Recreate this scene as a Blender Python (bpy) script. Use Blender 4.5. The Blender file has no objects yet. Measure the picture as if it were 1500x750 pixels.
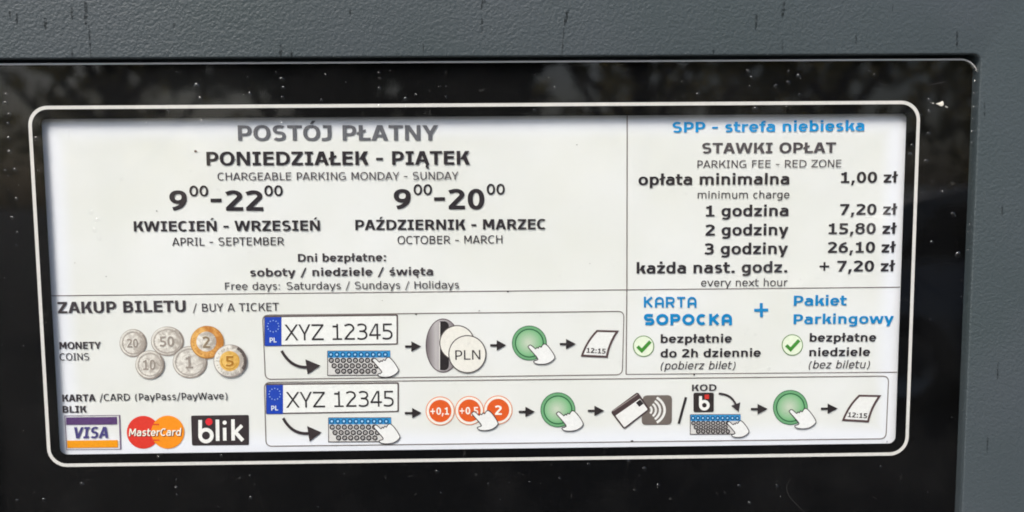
import bpy, math, random
from mathutils import Matrix, Vector, Euler

# ------------------------------------------------------------------ camera
SC = bpy.context.scene
COL = SC.collection
TILT = math.radians(2.5)            # the front of the parking meter leans back
PANEL_H = 1.35                     # height of the notice above the ground
# panel frame: x right, y up along the panel, z out towards the viewer
PANEL = Matrix.Translation((0, 0, PANEL_H)) @ Matrix.Rotation(math.radians(90) - TILT, 4, 'X')
CR = (-0.10107889, -0.02064859, -0.00927051)
CC = Vector((0.00450262, 0.04436798, 0.33487540))
FPX = 1400.0
ROT = (Matrix.Rotation(CR[0], 3, 'X') @ Matrix.Rotation(CR[1], 3, 'Y') @ Matrix.Rotation(CR[2], 3, 'Z'))
cam_d = bpy.data.cameras.new('camera')
cam_d.sensor_width = 36.0
cam_d.lens = 36.0 * FPX / 1500.0
cam_d.clip_start = 0.01
cam_d.clip_end = 2000.0
cam_d.dof.use_dof = True
cam_d.dof.focus_distance = 0.337
cam_d.dof.aperture_fstop = 9.0
cam = bpy.data.objects.new('camera', cam_d)
COL.objects.link(cam)
cam.matrix_world = PANEL @ (Matrix.Translation(CC) @ ROT.to_4x4())
SC.camera = cam

# ------------------------------------------------------------------ light
SUN_EL, SUN_AZ = math.radians(54), math.radians(212)   # bright haze, up and to the left behind the viewer
world = bpy.data.worlds.new('World')
SC.world = world
world.use_nodes = True
wn = world.node_tree.nodes
sky = wn.new('ShaderNodeTexSky')
sky.sky_type = 'NISHITA'
sky.sun_disc = False
sky.sun_elevation = SUN_EL
sky.sun_rotation = SUN_AZ
sky.air_density = 1.0
sky.dust_density = 4.0
sky.ozone_density = 1.0
world.node_tree.links.new(sky.outputs[0], wn['Background'].inputs[0])
wn['Background'].inputs[1].default_value = 0.12
sun_d = bpy.data.lights.new('sun', 'SUN')
sun_d.energy = 1.5
sun_d.angle = math.radians(25)
sun_d.color = (1.0, 0.96, 0.90)
sun = bpy.data.objects.new('sun', sun_d)
COL.objects.link(sun)
sd = Vector((math.sin(SUN_AZ) * math.cos(SUN_EL), math.cos(SUN_AZ) * math.cos(SUN_EL), math.sin(SUN_EL)))
sun.rotation_euler = sd.to_track_quat('Z', 'Y').to_euler()
sun.location = sd * 20
SC.view_settings.view_transform = 'Standard'
SC.view_settings.look = 'None'
SC.view_settings.exposure = 0.96
SC.view_settings.gamma = 1.0
SC.cycles.pixel_filter_type = 'BLACKMAN_HARRIS'
SC.cycles.filter_width = 1.8
SC.cycles.max_bounces = 10
SC.cycles.transparent_max_bounces = 16

# ------------------------------------------------------------------ helpers
def U(px, py, z=-0.0024):
    """a pixel of the 1500 x 750 photograph to panel coordinates on the plane at depth z"""
    d = ROT @ Vector(((px - 750.0) / FPX, -(py - 375.0) / FPX, -1.0))
    t = (z - CC.z) / d.z
    p = CC + d * t
    return (p.x, p.y)

def lin(c):
    return tuple(((v / 255.0) / 12.92 if v / 255.0 <= 0.04045 else ((v / 255.0 + 0.055) / 1.055) ** 2.4) for v in c) + (1.0,)

MATS = {}
def ink(c, rough=0.55):
    """a printed flat colour, given as 0-255 sRGB, with the slight mottle of a screen print"""
    key = (c, rough)
    if key in MATS: return MATS[key]
    m = bpy.data.materials.new('ink_%d_%d_%d' % c)
    m.use_nodes = True
    nt = m.node_tree; b = nt.nodes['Principled BSDF']
    base = lin(c)
    tc = nt.nodes.new('ShaderNodeTexCoord')
    nz = nt.nodes.new('ShaderNodeTexNoise'); nz.inputs['Scale'].default_value = 900; nz.inputs['Detail'].default_value = 3
    rp = nt.nodes.new('ShaderNodeValToRGB')
    rp.color_ramp.elements[0].position = 0.3; rp.color_ramp.elements[1].position = 0.72
    rp.color_ramp.elements[0].color = tuple(v * 0.95 for v in base[:3]) + (1,)
    rp.color_ramp.elements[1].color = tuple(min(1, v * 1.03 + 0.004) for v in base[:3]) + (1,)
    nt.links.new(tc.outputs['Object'], nz.inputs['Vector'])
    nt.links.new(nz.outputs['Fac'], rp.inputs['Fac'])
    nt.links.new(rp.outputs['Color'], b.inputs['Base Color'])
    b.inputs['Roughness'].default_value = rough
    b.inputs['Specular IOR Level'].default_value = 0.2
    MATS[key] = m
    return m

def newmat(name):
    m = bpy.data.materials.new(name); m.use_nodes = True
    return m, m.node_tree, m.node_tree.nodes['Principled BSDF']

class SH:
    """collects flat polygons (panel coordinates, own height) and links them as ONE mesh"""
    def __init__(self, z):
        self.v = []; self.f = []; self.z = z; self.k = 0
    def add(self, pts, step=True):
        if step: self.k += 1
        z = self.z + self.k * 2.5e-6
        i = len(self.v)
        self.v += [(p[0], p[1], z) for p in pts]
        ar = sum(pts[j][0] * pts[(j + 1) % len(pts)][1] - pts[(j + 1) % len(pts)][0] * pts[j][1] for j in range(len(pts)))
        ids = list(range(i, i + len(pts)))
        self.f.append(ids if ar > 0 else ids[::-1])
    def strip(self, a, b, closed=False):
        self.k += 1
        n = len(a)
        for j in range(n if closed else n - 1):
            q = (j + 1) % n
            self.add([a[j], a[q], b[q], b[j]], step=False)
    # ---- the same in photograph pixels on the sheet
    def poly(self, pts): self.add([U(*p) for p in pts])
    def line(self, pts, w, closed=False):
        n = len(pts); a = []; b = []
        for j in range(n):
            p0 = pts[(j - 1) % n] if (closed or j > 0) else pts[j]
            p1 = pts[(j + 1) % n] if (closed or j < n - 1) else pts[j]
            q = pts[j]
            d0 = Vector((q[0] - p0[0], q[1] - p0[1])); d1 = Vector((p1[0] - q[0], p1[1] - q[1]))
            if d0.length < 1e-9: d0 = d1
            if d1.length < 1e-9: d1 = d0
            d0.normalize(); d1.normalize()
            t = d0 + d1
            t = t.normalized() if t.length > 1e-6 else d0
            nn = Vector((-t.y, t.x)); c = max(0.45, nn.dot(Vector((-d0.y, d0.x))))
            o = nn * (w / 2 / c)
            a.append(U(q[0] + o.x, q[1] + o.y)); b.append(U(q[0] - o.x, q[1] - o.y))
        self.strip(a, b, closed)
    def disc(self, cx, cy, rx, ry=None, n=40): self.poly(circ(cx, cy, rx, ry, n))
    def ring(self, cx, cy, r, w, ry=None, n=44): self.line(circ(cx, cy, r, ry, n), w, True)
    def build(self, name, mat, parent):
        me = bpy.data.meshes.new(name)
        me.from_pydata(self.v, [], self.f); me.update()
        me.materials.append(mat)
        o = bpy.data.objects.new(name, me); COL.objects.link(o)
        o.parent = parent
        return o

def circ(cx, cy, rx, ry=None, n=40, a0=0.0, a1=360.0):
    ry = rx if ry is None else ry
    full = abs(a1 - a0) >= 359.9
    return [(cx + rx * math.cos(math.radians(a0 + (a1 - a0) * k / (n if full else n - 1))),
             cy + ry * math.sin(math.radians(a0 + (a1 - a0) * k / (n if full else n - 1)))) for k in range(n)]

def rrect(x0, y0, x1, y1, r, n=8):
    """rounded rectangle, counter-clockwise; r one radius or four (bl, br, tr, tl)"""
    rs = (r,) * 4 if not isinstance(r, (tuple, list)) else r
    out = []
    for (cx, cy, a, rr) in ((x0, y0, 180, rs[0]), (x1, y0, 270, rs[1]), (x1, y1, 0, rs[2]), (x0, y1, 90, rs[3])):
        ccx = cx + rr if cx == x0 else cx - rr
        ccy = cy + rr if cy == y0 else cy - rr
        for k in range(n + 1):
            t = math.radians(a + 90.0 * k / n)
            out.append((ccx + rr * math.cos(t), ccy + rr * math.sin(t)))
    return out

def rquad(p, r, n=6):
    """quadrilateral in pixels with rounded corners"""
    out = []
    m = len(p)
    for j in range(m):
        a, b, c = Vector(p[j - 1]), Vector(p[j]), Vector(p[(j + 1) % m])
        u, w = (a - b).normalized(), (c - b).normalized()
        s, e = b + u * r, b + w * r
        for k in range(n + 1):
            t = k / n
            q = s * (1 - t) ** 2 + b * 2 * t * (1 - t) + e * t * t
            out.append((q.x, q.y))
    return out

def bez(p0, p1, p2, n=14):
    return [((1 - t) ** 2 * p0[0] + 2 * t * (1 - t) * p1[0] + t * t * p2[0],
             (1 - t) ** 2 * p0[1] + 2 * t * (1 - t) * p1[1] + t * t * p2[1]) for t in [k / (n - 1) for k in range(n)]]

def empty(name, label, cat, matrix, group=None):
    o = bpy.data.objects.new(name, None); COL.objects.link(o)
    o.empty_display_size = 0.05
    o.matrix_world = matrix
    o['label'] = label; o['category'] = cat
    if group: o['group'] = group
    return o

def mesh(name, v, f, mat, parent=None, smooth=False):
    me = bpy.data.meshes.new(name); me.from_pydata(v, [], f); me.update()
    if mat: me.materials.append(mat)
    if smooth: me.polygons.foreach_set('use_smooth', [True] * len(me.polygons))
    o = bpy.data.objects.new(name, me); COL.objects.link(o)
    if parent: o.parent = parent
    return o

# ------------------------------------------------------------------ lettering: a wide humanist sans drawn stroke by stroke
ADV_B = dict(zip('ABCDEFGHIJKLMNOPQRSTUVWXYZabcdefghijklmnopqrstuvwxyz', (
    .776, .762, .724, .830, .683, .650, .811, .837, .546, .555, .771, .637, .948, .847, .850, .733, .850, .782, .710, .682, .812, .764, 1.128, .764, .737, .692,
    .668, .699, .588, .699, .664, .422, .699, .712, .342, .403, .671, .342, 1.058, .712, .687, .699, .699, .497, .593, .456, .712, .650, .980, .669, .651, .597)))
ADV_R = dict(zip('ABCDEFGHIJKLMNOPQRSTUVWXYZabcdefghijklmnopqrstuvwxyz', (
    .684, .686, .698, .771, .632, .575, .775, .751, .421, .455, .693, .557, .843, .748, .787, .603, .787, .695, .684, .616, .732, .684, .989, .685, .615, .685,
    .601, .623, .521, .623, .596, .352, .623, .633, .274, .344, .592, .274, .973, .633, .607, .623, .623, .427, .521, .394, .633, .592, .818, .592, .592, .525)))
for d, b in ((ADV_B, True), (ADV_R, False)):
    for c in '0123456789': d[c] = .711 if b else .636
    d.update({' ': .342 if b else .352, '-': .480 if b else .454, '/': .60 if b else .454, ',': .361 if b else .364, '.': .361 if b else .364,
              ':': .402 if b else .40, '+': .867 if b else .818, '(': .543 if b else .454, ')': .543 if b else .454})
BASE = {'Ą': 'A', 'Ł': 'L', 'Ń': 'N', 'Ó': 'O', 'Ź': 'Z', 'ł': 'l', 'ę': 'e', 'ś': 's', 'ż': 'z'}
H, X, ASC, DESC, OV = .727, .548, .765, -.207, .012

def arc(cx, cy, rx, ry, a0, a1, n=15, p=2.25):
    out = []
    for k in range(n):
        t = math.radians(a0 + (a1 - a0) * k / (n - 1)); c, s = math.cos(t), math.sin(t)
        out.append((cx + rx * math.copysign(abs(c) ** (2 / p), c), cy + ry * math.copysign(abs(s) ** (2 / p), s)))
    return out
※
**WORK TO DO**
Write out the lines from the start of the material to the line with "from mathutils import Matrix, Vector, Euler", inclusive and exactly. Skip the pictures.

**WRITTEN SOLUTION**
Recreate this scene as a Blender Python (bpy) script. Use Blender 4.5. The Blender file has no objects yet. Measure the picture as if it were 1500x750 pixels.
import bpy, math, random
from mathutils import Matrix, Vector, Euler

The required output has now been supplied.